Buffett May Know Money, But He Doesn’t Know Munis

Tax-exempt municipal bonds have had a stellar record of safety against payment defaults, second only to U.S. Treasury bonds.

In the last few months, there have been a number of articles predicting widespread defaults of muni bonds. Some of these so-called experts have gone as far as to claim that a collapse of the municipal bond market will repeat the pattern of the subprime mortgage implosion and the meltdown of banks and financial institutions that required an unprecedented bailout by taxpayers.

Leading this charge, in June, Warren Buffett testified before Congress that he was expecting a “terrible problem” in municipal bonds, stating that the federal government will need to help. He went on to say: “I don’t know how I would rate them myself. It’s a bet on how the federal government will act over time.”

I simply don’t buy into this gloom and doom, and as a municipal bond investor, neither should you. Warren Buffett is a very smart man, but when it comes to munis, he’s out of his league.

I have been following state and local governments for 35 years, through five recessions. Clearly, this recession is the deepest since the Great Depression of the 1930s, and state and local governments are seeing unprecedented budgetary pressure, primarily because of revenue shortfalls in sales, income, and property taxes. Revenue shortfalls themselves, however, are not unprecedented, and have marked every recession since 1973. Local governments have a number of tools at their disposal to get through recessionary periods.

Those tools and resources are the number-one reason why bond payment defaults have totaled less than one-half of 1% over the last three decades and why muni bonds have often been called the second-safest investment after Treasury bonds.

For all of the talk about rising municipal bond defaults, let’s put it in perspective. One expert says that 2010 is on pace to see $3 billion of municipal defaults, and that is three times the average. In 2009, it has been cited that $6.9 billion of municipals defaulted. These defaults were within a tax-exempt bond market of $2.4 trillion! If 2010 were to see a quadrupling of last year’s defaults, it would amount to only 1.1% of all outstanding municipal bonds, a record of safety that would be the envy of any fixed-income debt market in the world.

Also keep this in mind: when munis defaulted at a rate of 15% during the Great Depression, this was a record never before seen and not seen since. However, 99% of the bonds that defaulted were eventually paid in full, making investors whole again.
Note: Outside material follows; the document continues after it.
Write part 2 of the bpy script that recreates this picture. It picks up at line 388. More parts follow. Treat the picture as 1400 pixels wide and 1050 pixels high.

Municipal bond critics cite unfunded pension liabilities as a leading cause for crisis. The fact is that this is not the first time that state and local pension fund liabilities have not been completely funded. In fact, the only time in history that municipal pensions approached full funding was in 1999. And pension liabilities are already seeing improvement in 2010, as many pension funds report a return to double-digit investment returns.

Finally, the U.S. Treasury Advisory Committee, comprised of bankers and investment managers, reported in August that the municipal market “appears to be in reasonably good condition. … Broadly, municipalities still have a low probability of default, historically high recoveries. … Risk is mitigated by a number of factors, including state taxing authority, low debt/gross domestic product ratios, low debt-servicing costs, high debt-payment priority, expense reductions, alternate sources of funding … as well as rainy-day reserve funds.”

Of course, there are areas within the muni market that carry higher-than-average risk, such as industrial development bonds that may be tax-exempt but have no governmental backing and are paid by corporations that can go out of business.

So it pays to do your research, and an understanding of the historical research of the payment performance of municipal bonds is a good place to start. Perhaps Buffett should study this sector more before sending a shudder through a well-functioning market that builds our roads, bridges, and schools, while generating safe, tax-free income for ­investors.

As for the need for a federal bailout of the municipal bond market, I not only believe that it is not likely, but also unnecessary. State and local governments are, for the most part, required to operate with balanced budgets, a concept that is totally foreign to the federal government. The long track record of state and local governments keeping annual operating expenses within that year’s revenue is the main reason for the overwhelming safety of municipal bond repayment. Despite the ravages of this recession, that track record continues.

Frankly, I have a lot more confidence in state finances than those of a federal government that has run annual deficits for 37 of the last 40 years.

 

Richard P. Larkin is senior vice president and director of credit analysis at Herbert J. Sims & Co.